Skip all pictures. Write out the data below from its first line through the line that contains "return np.maximum(hn, hf)".

==== SOURCE MATERIAL

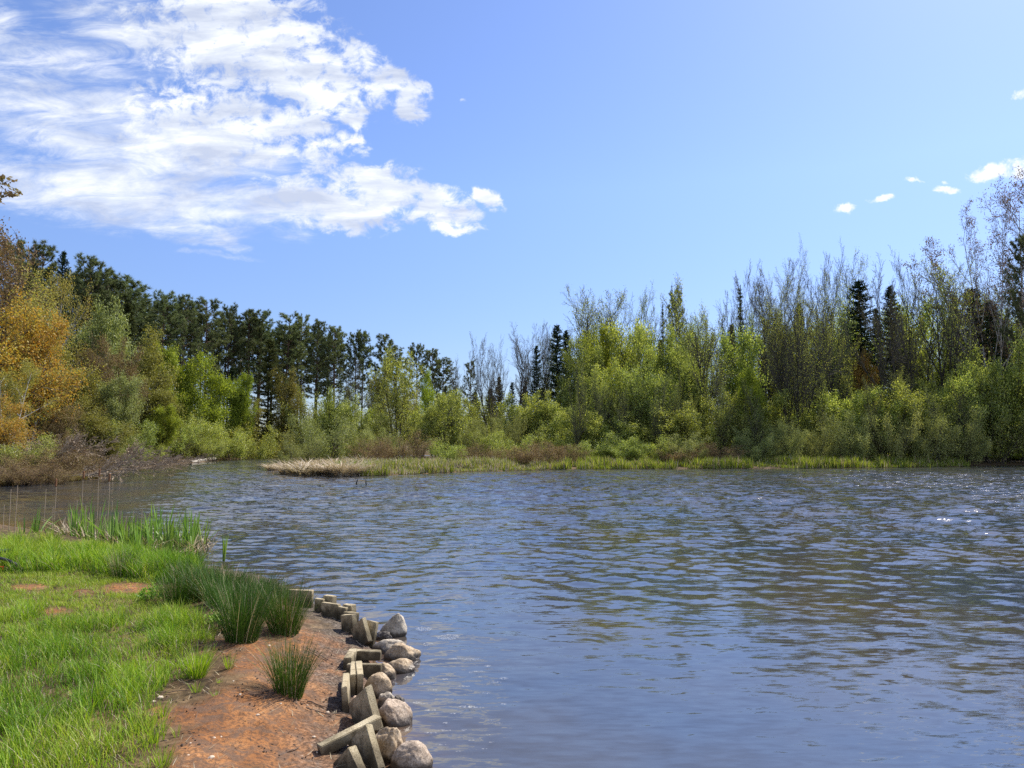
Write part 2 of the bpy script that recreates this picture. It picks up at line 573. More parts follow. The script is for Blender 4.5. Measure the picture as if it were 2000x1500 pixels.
def height(x, y):
    x, y = np.asarray(x, float), np.asarray(y, float)
    sn, sf = sdist(NEAR, x, y), sdist(FAR, x, y)
    hn = np.where(sn > 0, 0.04 + 0.22 * sstep(0, 1.1, sn), -0.9 * (1 - np.exp(np.minimum(sn, 0) / 1.4)) + 0.04 * np.exp(np.minimum(sn, 0) / .05))
    hn = hn + np.where(sn > 0, (fbm(x * 2.2, y * 2.2) - .5) * 0.07 * sstep(0, .5, sn), 0)
    hill = 3.0 * sstep(6, 36, sf) * sstep(22, 40, -x)
    hf = np.where(sf > 0, 0.05 + 0.25 * sstep(0, 4, sf) + 1.0 * sstep(8, 60, sf) + hill, -1.5 * (1 - np.exp(np.minimum(sf, 0) / 4)) + 0.0)
    hf = hf + np.where(sf > 0, (fbm(x * .25, y * .25) - .5) * 0.3 * sstep(0, 5, sf), 0)
    return np.maximum(hn, hf)


def gz(x, y):
    return float(height(np.array([x]), np.array([y]))[0])


def onground(px, py):
    z = 0.2
    for _ in range(8):
        x, y = G(px, py, z)
        z = gz(x, y)
    return x, y, z


def to_px(x, y, z):
    zz = z - CAMZ
    dep = y * CP + zz * SP
    return 1000 + F * x / dep, 750 - F * (-y * SP + zz * CP) / dep


# ------------------------------------------------------------------ ground
def spaced(a, b, step, lo, hi, g):
    core = list(np.arange(a, b + 1e-6, step))
    s, v = step, a
    left = []
    while v > lo:
        s *= g
        v -= s
        left.append(v)
    s, v = step, core[-1]
    right = []
    while v < hi:
        s *= g
        v += s
        right.append(v)
    return np.array(left[::-1] + core + right)


# bare clay: pixel-space ellipses of the photo laid on the ground, and the bank along the blocks
CLAY_PX = [(560, 1420, 250, 100), (600, 1300, 180, 75), (430, 1470, 130, 60), (250, 1150, 48, 13), (112, 1196, 34, 9), (60, 1148, 40, 6), (165, 1158, 22, 6)]


def clay_mask(x, y, z):
    px, py = to_px(x, np.maximum(y, .5), z)
    m = np.zeros_like(px)
    wob = (fbm(x * 3.1 + 5, y * 3.1) - .5) * 0.9
    for (cx, cy, rx, ry) in CLAY_PX:
        d = np.sqrt(((px - cx) / rx) ** 2 + ((py - cy) / ry) ** 2)
        m = np.maximum(m, 1 - sstep(0.75, 1.15, d + wob))
    return m * (y > .6)


def build_ground():
    xs = spaced(-7.5, 0.8, 0.035, -4200, 4200, 1.085)
    ys = spaced(2.6, 9.0, 0.035, -200, 4200, 1.055)
    X, Y = np.meshgrid(xs, ys)
    x, y = X.ravel(), Y.ravel()
    z = height(x, y)
    sn, sf = sdist(NEAR, x, y), sdist(FAR, x, y)
    cl = clay_mask(x, y, z)
    near = (sn > -.3)
    rough = near * (0.35 + .65 * cl) * sstep(0.0, .2, sn + .1)
    z = z + rough * ((fbm(x * 9, y * 9, 4) - .5) * 0.030 + np.maximum(0, fbm(x * 22 + 3, y * 22, 3) - .62) * 0.09)
    mud = np.clip((1 - sstep(.16, .75, sn)) * near, 0, 1) * (0.45 + .55 * sstep(.35, .6, fbm(x * 4 + 40, y * 4)))
    nx, ny = len(xs), len(ys)
    i = np.arange(nx * ny).reshape(ny, nx)
    q = np.stack([i[:-1, :-1], i[:-1, 1:], i[1:, 1:], i[1:, :-1]], -1).reshape(-1, 4)
    mb = MB()
    mb.add(np.stack([x, y, z], 1), quads=q)
    m, nt, out = new_mat('ground_soil')
    me = mb.mesh('ground', m, True)
    ca = me.color_attributes.new('zone', 'FLOAT_COLOR', 'POINT')
    buf = np.stack([cl, mud, sstep(0, .5, sn), np.ones_like(cl)], 1).astype(np.float32)
    ca.data.foreach_set('color', buf.ravel())
    at = nd(nt, 'ShaderNodeAttribute', attribute_name='zone')
    sp = nd(nt, 'ShaderNodeSeparateColor')
    lk(nt, at.outputs[0], sp.inputs[0])
    tc = nd(nt, 'ShaderNodeTexCoord')
    co = tc.outputs['Object']
    n1 = noise_n(nt, co, 2.2, 7, .65)
    n2 = noise_n(nt, co, 38, 5, .7)
    n3 = noise_n(nt, co, 7.0, 6, .65, .6)
    clay = ramp_n(nt, n1, [(.34, (.19, .078, .027)), (.5, (.30, .130, .045)), (.66, (.41, .20, .080))])
    clay = mix_n(nt, ramp_n(nt, n2, [(.42, 0.75), (.55, 0.0)]), clay, (.070, .042, .028))
    clay = mix_n(nt, ramp_n(nt, n3, [(.46, 0.0), (.60, 0.85)]), clay, (.13, .080, .052))
    clay = mix_n(nt, ramp_n(nt, n2, [(.66, 0.0), (.71, 0.6)]), clay, (.52, .38, .26))
    soil = ramp_n(nt, n3, [(.35, (.028, .019, .010)), (.5, (.085, .056, .026)), (.65, (.19, .125, .062))])
    mudc = ramp_n(nt, n2, [(.36, (.020, .016, .013)), (.52, (.085, .068, .054)), (.64, (.24, .20, .165))])
    c = mix_n(nt, sp.outputs[0], soil, clay)
    c = mix_n(nt, math_n(nt, 'MULTIPLY', sp.outputs[1], .9), c, mudc)
    p = nd(nt, 'ShaderNodeBsdfPrincipled')
    p.inputs['Roughness'].default_value = .9
    p.inputs['Specular IOR Level'].default_value = .2
    lk(nt, c, p.inputs['Base Color'])
    b = nd(nt, 'ShaderNodeBump')
    b.inputs['Strength'].default_value = .7
    b.inputs['Distance'].default_value = .02
    lk(nt, noise_n(nt, co, 30, 8, .72), b.inputs['Height'])
    lk(nt, b.outputs[0], p.inputs['Normal'])
    lk(nt, p.outputs[0], out.inputs[0])
    tag(link('ground', me), kind='structure')


build_ground()


# ------------------------------------------------------------------ water: one sheet of real wavelets
def build_water():
    rng = np.random.default_rng(11)
    rs = [2.0]
    while rs[-1] < 330:
        rs.append(rs[-1] * 1.0056)
    rs = np.array(rs)
    an = np.radians(np.arange(-62, 66.01, 0.17))
    A, Rr = np.meshgrid(an, rs)
    x, y = (Rr * np.sin(A)).ravel(), (Rr * np.cos(A)).ravel()
    r = Rr.ravel()
    step = np.maximum(r * 0.0056, r * np.radians(.17))
    # calm water in the lee of the bank, livelier further out
    px, py = to_px(x, y, np.zeros_like(x))
    lee = sstep(5.5, 13.0, y + 0.08 * x + (fbm(x * .3, y * .3) - .5) * 5)
    patch = 0.65 + 0.7 * sstep(.3, .7, fbm(x * .22 + 3, y * .13 + 7, 3))
    left = sstep(-3.0, 0.5, (x + 0.42 * y) + (fbm(x * .5, y * .5 + 9) - .5) * 2.5)   # still inlet on the left
    quiet_far = 1 - 0.75 * np.exp(-np.maximum(-sdist(FAR, x, y), 0) / 2.2)
    amp = (0.16 + 0.84 * lee) * patch * (0.18 + .82 * left) * quiet_far
    z = np.zeros_like(x)
    for k in range(70):
        lam = 0.13 * (0.75 / 0.13) ** rng.uniform(0, 1)
        th = rng.normal(0.10, 0.62) if rng.uniform() < .75 else rng.normal(-.5, .8)
        kx, ky = 2 * math.pi / lam * math.sin(th), -2 * math.pi / lam * math.cos(th)
        a = WAVE_SLOPE * lam / (2 * math.pi) * (0.55 + 0.45 * min(1, lam / .5)) / math.sqrt(35)
        ph = kx * x + ky * y + rng.uniform(0, 6.28) + 1.1 * (fbm(x * .55 + k, y * .55, 2) - .5) * 2
        z += a * np.sin(ph) * (1 - sstep(.16, .4, step / lam))
    zl = np.zeros_like(x)               # the longer chop of the open water
    for k in range(36):
        lam = 0.6 * (2.2 / 0.6) ** rng.uniform(0, 1)
        th = rng.normal(0.05, 0.55)
        kx, ky = 2 * math.pi / lam * math.sin(th), -2 * math.pi / lam * math.cos(th)
        ph = kx * x + ky * y + rng.uniform(0, 6.28) + 1.6 * (fbm(x * .3 + k, y * .3, 2) - .5) * 2
        zl += CHOP_SLOPE * lam / (2 * math.pi) / math.sqrt(18) * np.sin(ph) * (1 - sstep(.2, .45, step / lam))
    z = (z + zl * sstep(13, 28, r)) * amp
    ny, nx = Rr.shape
    i = np.arange(nx * ny).reshape(ny, nx)
    q = np.stack([i[:-1, :-1], i[1:, :-1], i[1:, 1:], i[:-1, 1:]], -1).reshape(-1, 4)
    mb = MB()
    mb.add(np.stack([x, y, z], 1), quads=q[:, ::-1])
    m, nt, out = new_mat('pond_water')
    me = mb.mesh('water', m, True)
    at = me.attributes.new('ripple', 'FLOAT', 'POINT')
    at.data.foreach_set('value', (0.075 + amp * (0.12 + .55 * sstep(8, 20, r) + 1.7 * sstep(16, 40, r))).astype(np.float32))
    sh = np.exp(-np.maximum(-sdist(NEAR, x, y), 0) / .22)
    a2 = me.attributes.new('shallow', 'FLOAT', 'POINT')
    a2.data.foreach_set('value', sh.astype(np.float32))
    rip = nd(nt, 'ShaderNodeAttribute', attribute_name='ripple').outputs['Fac']
    shl = nd(nt, 'ShaderNodeAttribute', attribute_name='shallow').outputs['Fac']
    tc = nd(nt, 'ShaderNodeTexCoord')
    geo = nd(nt, 'ShaderNodeNewGeometry')

    def slopes(scale, sx, sy, rot, amp_, detail):
        mp = nd(nt, 'ShaderNodeMapping')
        mp.inputs['Scale'].default_value = (sx, sy, 1)
        mp.inputs['Rotation'].default_value = (0, 0, R(rot))
        lk(nt, tc.outputs['Object'], mp.inputs[0])
        c = noise_n(nt, mp.outputs[0], scale, detail, .55, .3, 1)
        v = nd(nt, 'ShaderNodeVectorMath', operation='MULTIPLY_ADD')
        lk(nt, c, v.inputs[0])
        v.inputs[1].default_value = (amp_ * .7, amp_, 0)
        v.inputs[2].default_value = (-amp_ * .35, -amp_ * .5, 0)
        return v.outputs[0]

    s1 = slopes(3.6, .5, 1.0, 6, SLOPE_A, 3)
    s2 = slopes(15.0, .28, 1.0, -9, SLOPE_B, 3)
    def scaled(v, f):
        n_ = nd(nt, 'ShaderNodeVectorMath', operation='SCALE')
        lk(nt, v, n_.inputs[0])
        lk(nt, f, n_.inputs['Scale'])
        return n_.outputs[0]

    sc = nd(nt, 'ShaderNodeVectorMath', operation='ADD')
    lk(nt, scaled(s1, rip), sc.inputs[0])
    lk(nt, scaled(s2, math_n(nt, 'ADD', rip, NEAR_RIPPLE)), sc.inputs[1])
    a3 = nd(nt, 'ShaderNodeVectorMath', operation='ADD')
    lk(nt, sc.outputs[0], a3.inputs[0])
    lk(nt, geo.outputs['Normal'], a3.inputs[1])
    nn = nd(nt, 'ShaderNodeVectorMath', operation='NORMALIZE')
    lk(nt, a3.outputs[0], nn.inputs[0])
    p = nd(nt, 'ShaderNodeBsdfPrincipled')
    silt = noise_n(nt, tc.outputs['Object'], 3.0, 5, .6)
    deep = mix_n(nt, ramp_n(nt, noise_n(nt, tc.outputs['Object'], .35, 3, .5), [(.35, 0.0), (.65, 1.0)]), WATER_DEEP1, WATER_DEEP2)
    bed = ramp_n(nt, silt, [(.35, (.05, .026, .012)), (.65, (.17, .085, .035))])
    lk(nt, mix_n(nt, math_n(nt, 'MULTIPLY', shl, .85), deep, bed), p.inputs['Base Color'])
    p.inputs['Roughness'].default_value = 0.035
    p.inputs['IOR'].default_value = WATER_IOR
    lk(nt, nn.outputs[0], p.inputs['Normal'])
    lk(nt, p.outputs[0], out.inputs[0])
    tag(link('water', me), kind='structure')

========

[OUTPUT]
Write part 2 of the bpy script that recreates this picture. It picks up at line 573. More parts follow. The script is for Blender 4.5. Measure the picture as if it were 2000x1500 pixels.
def height(x, y):
    x, y = np.asarray(x, float), np.asarray(y, float)
    sn, sf = sdist(NEAR, x, y), sdist(FAR, x, y)
    hn = np.where(sn > 0, 0.04 + 0.22 * sstep(0, 1.1, sn), -0.9 * (1 - np.exp(np.minimum(sn, 0) / 1.4)) + 0.04 * np.exp(np.minimum(sn, 0) / .05))
    hn = hn + np.where(sn > 0, (fbm(x * 2.2, y * 2.2) - .5) * 0.07 * sstep(0, .5, sn), 0)
    hill = 3.0 * sstep(6, 36, sf) * sstep(22, 40, -x)
    hf = np.where(sf > 0, 0.05 + 0.25 * sstep(0, 4, sf) + 1.0 * sstep(8, 60, sf) + hill, -1.5 * (1 - np.exp(np.minimum(sf, 0) / 4)) + 0.0)
    hf = hf + np.where(sf > 0, (fbm(x * .25, y * .25) - .5) * 0.3 * sstep(0, 5, sf), 0)
    return np.maximum(hn, hf)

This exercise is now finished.